By Farooq Kperogi
Bukola Saraki manipulated “northern elders” led by Professor Ango Abdullahi to simultaneously endorse him AND Bauchi State governor Bala Mohammed as the North’s “consensus candidates” for PDP’s presidential primaries.
But by what woolly arithmetic logic do two distinct people emerge as the “consensus candidates” of one region?
Well, Abdullahi reportedly said Saraki and Mohammed were “required to make further concessions so that in the end, one of them would be presented as the consensus candidate.” How?
Of course, other PDP candidates have dismissed the “northern consensus” exercise as an immature political flimflam.
The clearest indication that the consensus circus was perpetrated by Saraki (with Bala Mohammed as one of the supporting cast) emerged from what Ango Abdullahi said about the “third phase” in the “zonal assessment” of the PDP candidates from the North.
He said the North-Central has not had an opportunity to present a candidate for election in the PDP since 1999 but stopped short of saying Saraki should therefore be the region’s consensus candidate.
It’s true, of course, that the North-Central hasn’t produced a president since 1999. It’s also valid to make the case that in the interest of representational justice in the North, the North-Central should be favoured to produce PDP’s candidate.
(For the record, my own personal preference, about which I’ve already written, is for the next president to come from the South-East, which has also not produced a president since 1999, in the interest of national unity).
But Saraki himself doesn’t believe in the sort of representational justice he wants to benefit from at the national level.

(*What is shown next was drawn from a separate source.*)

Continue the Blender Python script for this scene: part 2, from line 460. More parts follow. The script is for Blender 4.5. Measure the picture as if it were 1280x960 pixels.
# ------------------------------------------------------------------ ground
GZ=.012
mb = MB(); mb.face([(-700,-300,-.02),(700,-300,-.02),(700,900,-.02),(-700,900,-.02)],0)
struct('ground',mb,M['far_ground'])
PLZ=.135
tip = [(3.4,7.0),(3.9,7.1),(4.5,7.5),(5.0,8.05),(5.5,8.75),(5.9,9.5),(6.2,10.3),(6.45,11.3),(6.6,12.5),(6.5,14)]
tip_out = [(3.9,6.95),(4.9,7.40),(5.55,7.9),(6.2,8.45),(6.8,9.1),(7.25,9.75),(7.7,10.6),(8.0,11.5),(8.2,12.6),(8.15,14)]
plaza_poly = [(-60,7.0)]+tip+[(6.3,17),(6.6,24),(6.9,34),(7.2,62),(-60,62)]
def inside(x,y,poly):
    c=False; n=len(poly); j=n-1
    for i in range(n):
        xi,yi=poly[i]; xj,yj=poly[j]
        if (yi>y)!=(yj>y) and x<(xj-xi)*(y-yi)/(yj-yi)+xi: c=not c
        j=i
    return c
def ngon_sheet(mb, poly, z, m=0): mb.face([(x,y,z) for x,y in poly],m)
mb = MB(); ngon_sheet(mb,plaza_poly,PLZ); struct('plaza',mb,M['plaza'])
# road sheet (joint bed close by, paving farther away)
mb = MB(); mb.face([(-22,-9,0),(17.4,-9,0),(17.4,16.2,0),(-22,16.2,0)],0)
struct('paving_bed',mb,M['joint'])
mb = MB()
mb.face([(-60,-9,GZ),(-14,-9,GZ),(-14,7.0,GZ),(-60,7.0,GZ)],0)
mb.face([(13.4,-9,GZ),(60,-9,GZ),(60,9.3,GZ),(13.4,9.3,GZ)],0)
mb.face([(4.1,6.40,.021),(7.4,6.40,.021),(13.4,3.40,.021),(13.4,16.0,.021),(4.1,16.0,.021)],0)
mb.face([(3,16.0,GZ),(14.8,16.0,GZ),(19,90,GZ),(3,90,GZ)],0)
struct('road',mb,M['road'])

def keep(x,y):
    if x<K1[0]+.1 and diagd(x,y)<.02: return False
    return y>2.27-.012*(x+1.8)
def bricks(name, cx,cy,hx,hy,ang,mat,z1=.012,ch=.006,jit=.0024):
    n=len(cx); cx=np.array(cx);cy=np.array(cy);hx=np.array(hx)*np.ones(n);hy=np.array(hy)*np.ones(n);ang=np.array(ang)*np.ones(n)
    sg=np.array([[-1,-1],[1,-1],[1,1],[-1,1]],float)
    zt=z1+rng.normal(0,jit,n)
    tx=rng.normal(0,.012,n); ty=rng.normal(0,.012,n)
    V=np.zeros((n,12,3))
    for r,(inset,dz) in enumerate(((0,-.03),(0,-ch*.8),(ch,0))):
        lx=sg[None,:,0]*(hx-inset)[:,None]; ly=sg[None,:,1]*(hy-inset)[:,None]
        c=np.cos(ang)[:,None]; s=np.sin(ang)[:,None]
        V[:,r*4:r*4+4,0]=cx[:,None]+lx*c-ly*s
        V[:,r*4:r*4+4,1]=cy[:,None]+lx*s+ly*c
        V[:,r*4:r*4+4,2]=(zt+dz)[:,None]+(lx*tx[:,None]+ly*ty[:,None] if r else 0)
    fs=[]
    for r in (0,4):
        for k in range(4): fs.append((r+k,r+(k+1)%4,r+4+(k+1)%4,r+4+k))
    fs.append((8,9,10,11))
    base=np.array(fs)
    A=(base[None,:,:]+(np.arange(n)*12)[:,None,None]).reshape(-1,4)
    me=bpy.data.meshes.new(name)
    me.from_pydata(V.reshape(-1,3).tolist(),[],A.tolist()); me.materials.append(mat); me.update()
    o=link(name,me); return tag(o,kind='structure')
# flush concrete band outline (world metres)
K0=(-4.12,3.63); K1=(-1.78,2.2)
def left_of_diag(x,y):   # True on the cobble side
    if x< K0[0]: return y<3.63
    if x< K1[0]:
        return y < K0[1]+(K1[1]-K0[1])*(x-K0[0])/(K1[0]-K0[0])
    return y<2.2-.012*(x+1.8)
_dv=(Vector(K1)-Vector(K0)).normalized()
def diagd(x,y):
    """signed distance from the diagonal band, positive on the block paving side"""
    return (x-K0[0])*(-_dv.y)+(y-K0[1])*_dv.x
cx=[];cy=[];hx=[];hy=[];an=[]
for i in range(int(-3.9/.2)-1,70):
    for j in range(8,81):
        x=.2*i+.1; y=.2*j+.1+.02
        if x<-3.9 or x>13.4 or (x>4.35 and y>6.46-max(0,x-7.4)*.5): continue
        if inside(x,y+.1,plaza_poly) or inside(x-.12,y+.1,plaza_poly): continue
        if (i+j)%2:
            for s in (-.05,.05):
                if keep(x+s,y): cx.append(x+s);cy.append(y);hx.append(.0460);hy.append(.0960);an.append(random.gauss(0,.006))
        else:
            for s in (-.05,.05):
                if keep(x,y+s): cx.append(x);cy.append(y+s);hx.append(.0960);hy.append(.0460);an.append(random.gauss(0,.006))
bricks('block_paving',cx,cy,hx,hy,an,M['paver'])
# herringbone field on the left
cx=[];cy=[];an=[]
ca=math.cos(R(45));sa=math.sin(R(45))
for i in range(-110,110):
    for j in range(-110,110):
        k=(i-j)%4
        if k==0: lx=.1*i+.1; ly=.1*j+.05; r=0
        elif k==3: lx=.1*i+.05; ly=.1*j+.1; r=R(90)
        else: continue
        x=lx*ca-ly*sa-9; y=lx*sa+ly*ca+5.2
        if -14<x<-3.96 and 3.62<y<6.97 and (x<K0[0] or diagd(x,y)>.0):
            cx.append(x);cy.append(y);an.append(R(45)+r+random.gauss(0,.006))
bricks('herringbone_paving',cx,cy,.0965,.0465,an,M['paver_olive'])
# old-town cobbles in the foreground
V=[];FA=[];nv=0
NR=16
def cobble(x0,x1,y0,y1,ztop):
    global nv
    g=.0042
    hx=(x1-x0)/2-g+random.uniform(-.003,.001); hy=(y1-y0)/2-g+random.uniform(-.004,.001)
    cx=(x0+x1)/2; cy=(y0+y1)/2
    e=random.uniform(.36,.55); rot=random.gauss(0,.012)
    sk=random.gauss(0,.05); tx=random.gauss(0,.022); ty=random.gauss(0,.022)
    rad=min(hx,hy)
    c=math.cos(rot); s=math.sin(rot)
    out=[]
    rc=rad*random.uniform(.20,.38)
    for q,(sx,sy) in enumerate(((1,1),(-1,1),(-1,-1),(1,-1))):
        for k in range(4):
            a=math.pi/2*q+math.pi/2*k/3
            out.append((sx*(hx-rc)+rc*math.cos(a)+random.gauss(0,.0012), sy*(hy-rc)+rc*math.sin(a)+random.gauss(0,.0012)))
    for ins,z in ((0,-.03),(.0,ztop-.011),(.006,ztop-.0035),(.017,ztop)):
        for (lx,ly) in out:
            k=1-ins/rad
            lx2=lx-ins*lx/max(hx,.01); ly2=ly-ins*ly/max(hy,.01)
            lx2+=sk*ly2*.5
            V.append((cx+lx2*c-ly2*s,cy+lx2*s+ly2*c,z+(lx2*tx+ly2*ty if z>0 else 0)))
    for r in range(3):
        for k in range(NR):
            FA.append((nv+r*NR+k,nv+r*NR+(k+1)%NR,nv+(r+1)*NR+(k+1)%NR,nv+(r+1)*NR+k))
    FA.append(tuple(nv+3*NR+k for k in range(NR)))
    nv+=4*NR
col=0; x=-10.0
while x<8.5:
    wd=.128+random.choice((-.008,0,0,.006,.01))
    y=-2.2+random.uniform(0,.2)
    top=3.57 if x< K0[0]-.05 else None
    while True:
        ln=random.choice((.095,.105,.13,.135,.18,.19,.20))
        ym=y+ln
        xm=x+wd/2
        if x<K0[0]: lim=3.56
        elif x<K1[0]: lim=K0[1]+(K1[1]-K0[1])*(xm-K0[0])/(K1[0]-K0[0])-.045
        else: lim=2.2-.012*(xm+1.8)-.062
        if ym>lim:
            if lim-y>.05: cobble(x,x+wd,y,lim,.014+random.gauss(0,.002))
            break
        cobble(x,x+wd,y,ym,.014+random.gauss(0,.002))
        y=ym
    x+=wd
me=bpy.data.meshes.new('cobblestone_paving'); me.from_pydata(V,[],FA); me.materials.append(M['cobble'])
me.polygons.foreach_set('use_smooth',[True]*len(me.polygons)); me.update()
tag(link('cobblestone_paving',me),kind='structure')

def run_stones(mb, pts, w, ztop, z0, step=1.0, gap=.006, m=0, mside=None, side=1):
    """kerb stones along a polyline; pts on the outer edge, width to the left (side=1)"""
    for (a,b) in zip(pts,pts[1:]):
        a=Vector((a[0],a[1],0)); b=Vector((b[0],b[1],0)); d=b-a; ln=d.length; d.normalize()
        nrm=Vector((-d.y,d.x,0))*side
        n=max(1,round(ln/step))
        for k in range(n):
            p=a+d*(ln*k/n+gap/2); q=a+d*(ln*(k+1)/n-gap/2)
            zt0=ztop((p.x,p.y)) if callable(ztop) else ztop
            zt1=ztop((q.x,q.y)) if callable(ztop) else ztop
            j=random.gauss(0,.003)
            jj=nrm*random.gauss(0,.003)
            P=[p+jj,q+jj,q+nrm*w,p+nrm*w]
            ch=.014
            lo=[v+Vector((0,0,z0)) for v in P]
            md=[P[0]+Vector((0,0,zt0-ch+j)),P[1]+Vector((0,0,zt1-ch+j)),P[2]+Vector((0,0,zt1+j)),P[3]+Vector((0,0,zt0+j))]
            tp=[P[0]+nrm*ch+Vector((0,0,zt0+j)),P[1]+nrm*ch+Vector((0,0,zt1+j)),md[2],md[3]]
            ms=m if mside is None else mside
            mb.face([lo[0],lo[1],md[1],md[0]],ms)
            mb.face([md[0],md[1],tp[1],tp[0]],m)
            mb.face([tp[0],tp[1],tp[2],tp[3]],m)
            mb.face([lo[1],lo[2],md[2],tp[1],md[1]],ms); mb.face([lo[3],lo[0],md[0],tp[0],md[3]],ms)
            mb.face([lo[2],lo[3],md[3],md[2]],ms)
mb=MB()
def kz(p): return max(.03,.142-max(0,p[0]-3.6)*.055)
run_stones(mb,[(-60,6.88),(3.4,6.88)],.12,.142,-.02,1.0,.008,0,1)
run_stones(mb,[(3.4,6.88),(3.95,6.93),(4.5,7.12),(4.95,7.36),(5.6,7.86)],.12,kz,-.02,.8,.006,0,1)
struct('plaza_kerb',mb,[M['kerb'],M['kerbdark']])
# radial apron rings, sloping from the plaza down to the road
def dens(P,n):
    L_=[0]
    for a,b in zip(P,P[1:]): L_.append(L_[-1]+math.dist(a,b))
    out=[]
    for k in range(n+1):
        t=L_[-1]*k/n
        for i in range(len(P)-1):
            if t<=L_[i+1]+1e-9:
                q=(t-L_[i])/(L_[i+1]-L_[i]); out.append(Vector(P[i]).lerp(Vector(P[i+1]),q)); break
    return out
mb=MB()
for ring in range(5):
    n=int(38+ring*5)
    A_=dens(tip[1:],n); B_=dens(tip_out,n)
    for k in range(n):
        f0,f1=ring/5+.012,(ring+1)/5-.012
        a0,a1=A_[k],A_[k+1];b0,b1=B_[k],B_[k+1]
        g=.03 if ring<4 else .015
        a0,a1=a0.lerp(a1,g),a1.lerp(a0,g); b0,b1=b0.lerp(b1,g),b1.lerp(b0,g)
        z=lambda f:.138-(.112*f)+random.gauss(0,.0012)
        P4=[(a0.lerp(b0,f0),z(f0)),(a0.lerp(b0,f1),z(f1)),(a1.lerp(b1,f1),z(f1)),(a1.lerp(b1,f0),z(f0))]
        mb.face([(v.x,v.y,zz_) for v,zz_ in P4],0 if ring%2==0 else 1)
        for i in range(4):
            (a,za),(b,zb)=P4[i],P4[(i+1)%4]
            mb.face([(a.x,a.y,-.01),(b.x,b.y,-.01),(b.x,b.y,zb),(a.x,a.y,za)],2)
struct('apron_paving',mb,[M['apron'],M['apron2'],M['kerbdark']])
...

Kwara PDP zoned its governorship ticket to Kwara North (which consists of the Baatonu people of Baruten, the Bokobaru people of Kaiama, and the Nupe people of Edu and Patigi) in recognition of the political and symbolic marginality of the area in the state.
Of the three ethnic groups that make up Kwara North, only the Baatonu and Bokobaru people (who used to belong to what was called Western Borgu in the old Kwara State and who’re ethnic, cultural, and historical cousins) have never produced a governor.
The Nupe had Shaaba Lafiagi in the stillborn Third Republic, and most of them in PDP have conceded that, in the interest of symbolic unity, former Western Borgu (i.e., Baruten and Kaiama) should have the privilege to present the party’s next candidate.
But what did Saraki do? He arbitrarily and unilaterally decided that PDP’s governorship ticket should again go to Nupe people for no other reason than that he has a slavishly dutiful stooge from the place that he wants to puppeteer like he did former Governor Abdulfatah Ahmed who was a governor only in name.
Because of Saraki’s egocentric shortsightedness, PDP is now all but certain to lose the next governorship election in Kwara State even though Kwara APC is at its most vulnerable state since 2019 in light of its enduringly enervating internal turmoil, which pits Gov. Abdulrahman Abdulrazak’s camp against Lai Mohammed’s in an intense battle of supremacy.
How can a self-conceited, thoughtless, and narcissistic political bully like Saraki who has shown a chilly disdain for fairness in the representational politics of his own state expect to benefit from the same ideal at the national level?
Most importantly, though, why does Saraki need “consensus” to emerge as PDP presidential candidate? Why is he in dread of actual democratic contest against other contenders in a primary election?
I think it’s because he realizes that his political star has dimmed irretrievably in both Kwara State and nationally, so he wants to get his political desires through dishonest shortcuts.
For years, he’d ridden on the coattails of his late dad, who was a way better politician than he is, but the coattails are now threadbare and past their sell-by date.
Farooq Kperogi is a professor of journalism and emerging media at Kennesaw State University, Georgia, USA.